As expected, I took a little guff from a beer swilling, bar
brawling buddy of mine for the “Love Languages” blog. Dirty Dillon acknowledged
that I know where my bread is buttered although he questioned if reading books
like that allowed me to be the lucky sucker that snagged Miss Dinius’ hand in
marriage.
If that were what it takes, I’d do it a hundred times over.
Fear not, I have not gone soft.
I live closer to the 69th parallel than the 68th
and we are currently registering a “feels like” temperature of 17 degrees on a
sunny mid April day. This afternoon I sat on the rocks near the south channel
and watched as my students cross-country skied their way south past the fish
camps. While the sun warmed my face, I’ll admit I may have gotten a little
choked up knowing that in a few short weeks, this will all be a thing of the
past. Tough enough to still live in the Arctic. Soft enough to be emotional
about it.
Just last week a couple of girls in my class where giving me
the once over with a different look on their faces. When I asked them what was
on their minds, they wanted to know more about my Harry Potter scar. I then got
to re-tell a story of old about a Mountain of a Man when he was a Mountain of a
high school junior and how at an early season football practice, his elbow
accidentally met my face leaving me with the raw end of the deal and a 3 inch
scar across my forehead. The girls came forward to feel the new skin of the
five-year-old scar. They counted the dots from the eleven stiches that once held
me together. I contemplated digging out a picture of the black eyes and
hamburgered incision but thought twice. Their imaginations were enough. They
know I am tough. Tough enough to take a blow like that to the head and keep
charging on. Soft enough to teach elementary school and dole out hugs and
glittery stickers on occasion too.
Still the days tick by as I mentally notch another tally
mark in my Kivalina prison wall. This has felt like a deployment, reminiscent
of my Marine Corps days. Those four years of service helped mold me in to the
man I am today. I think of the difficult times that I thought would never end.

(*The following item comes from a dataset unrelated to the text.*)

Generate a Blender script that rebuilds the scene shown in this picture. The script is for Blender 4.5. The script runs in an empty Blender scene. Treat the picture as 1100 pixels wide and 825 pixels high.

The long hours, days and weeks at sea with only weapons maintenance and
NonCommissioned TomFoolery to keep us entertained; that and the dangerous
patrols and unpredictable enemies waiting for an opportunity to pounce. I am
tough enough to have proudly served in the finest fighting force know to
mankind. Yet soft enough that I sometimes still weep at the slightest thought
of my wife, daughter and sons thousands of miles from where I now roam.
I’m no wimp, D-train. I’m just a man with some time on my
hands and some shit to get off my chest. Read a book every once in a while. You
might learn something and be no less of a manly man because of it. I love ya
brother – but in a tough guy, let’s get together and throw back some Southern
Comfort and talk about hockey kind of way.